В роли «сводника», подсунувшего ненавистному Тарковскому смертоносное оружие под видом помощницы, оказался «Мосфильм». Лариса Кизилова носила фамилию прежнего мужа, от которого имела пятилетнюю дочь. Лариса — женщина из простых. Внешность — совершенный идеал Тарковского. На фото поражает сходство ее с Ирмой Рауш, а также с самой главной женщиной в жизни Тарковского — его матерью. Доверчивый Андрей, конечно же, не мог разглядеть в пылу любовной горячки за прямолинейной лестью Ларисы ее хищную хватку, хитрую, идущую на любые уловки тактику. Тактику завоевания режиссера Тарковского.
— Андрей Арсеньевич, вам толпу на Голгофу готовить? — деловито осведомлялась Кизилова, хотя и не думала предпринимать каких-либо усилий по организации съемок. Достаточно голубых глаз с тяжелыми от туши ресницами, мохеровой шапочки типа «чулок», под которую убраны светлые, не слишком роскошные для «свободного полета» волосы. А главное, достаточно того, что происходит у них ночами в номере Андрея. Строгое «вы» останется в их отношениях на всю жизнь, как и магическое действие секса.

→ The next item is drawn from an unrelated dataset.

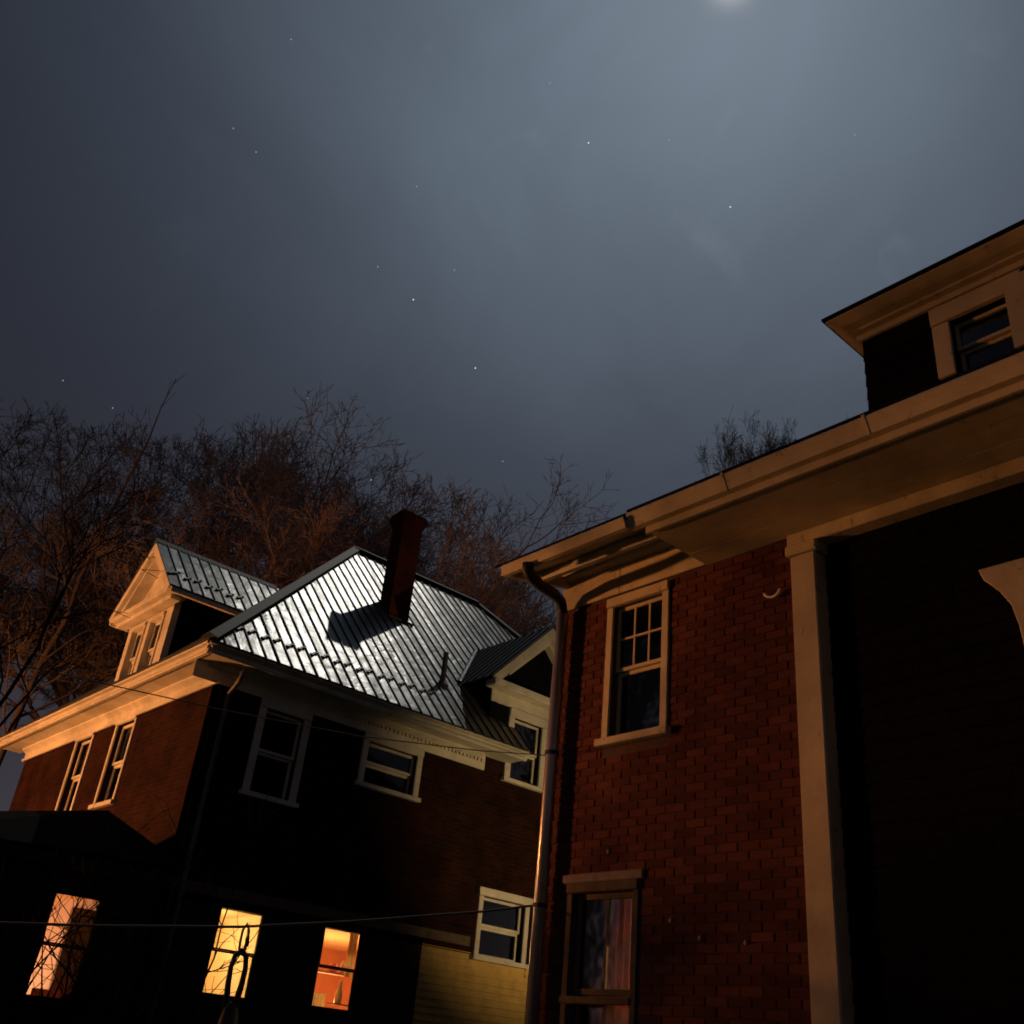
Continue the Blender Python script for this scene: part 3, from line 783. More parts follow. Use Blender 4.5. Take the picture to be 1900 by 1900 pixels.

Крупная голубоглазая блондинка деревенского сложения и зажигательного русского темперамента в смысле «выпить — погулять — сплясать», Лариса обожала праздники и умела их устраивать. Ее цель — окончательное завоевание Тарковского, изоляция его от жены и друзей, имевших на него хоть какое-то влияние и напоминавших о прошлой жизни. Методы просты — постель, в которой она была многоопытна, льстивые речи, превозносящие гениальность Андрея в виде обязательных тостов во время застолий и в обыденном общении с членами группы.
Во владимирской гостинице, где живут члены съемочной группы, Лариса мгновенно занимает командное положение. Типичная «генеральша» по размаху влияния на «подчиненных», она везде найдет входы и выходы, сумеет организовать «праздник», наврать с три короба, оговорить нежелательного человека из окружения Андрея. Она, с пафосом превозносившая исключительную гениальность каждого шага Тарковского, внушала съемочной группе чувство причастности к великому событию и осознание собственной значимости.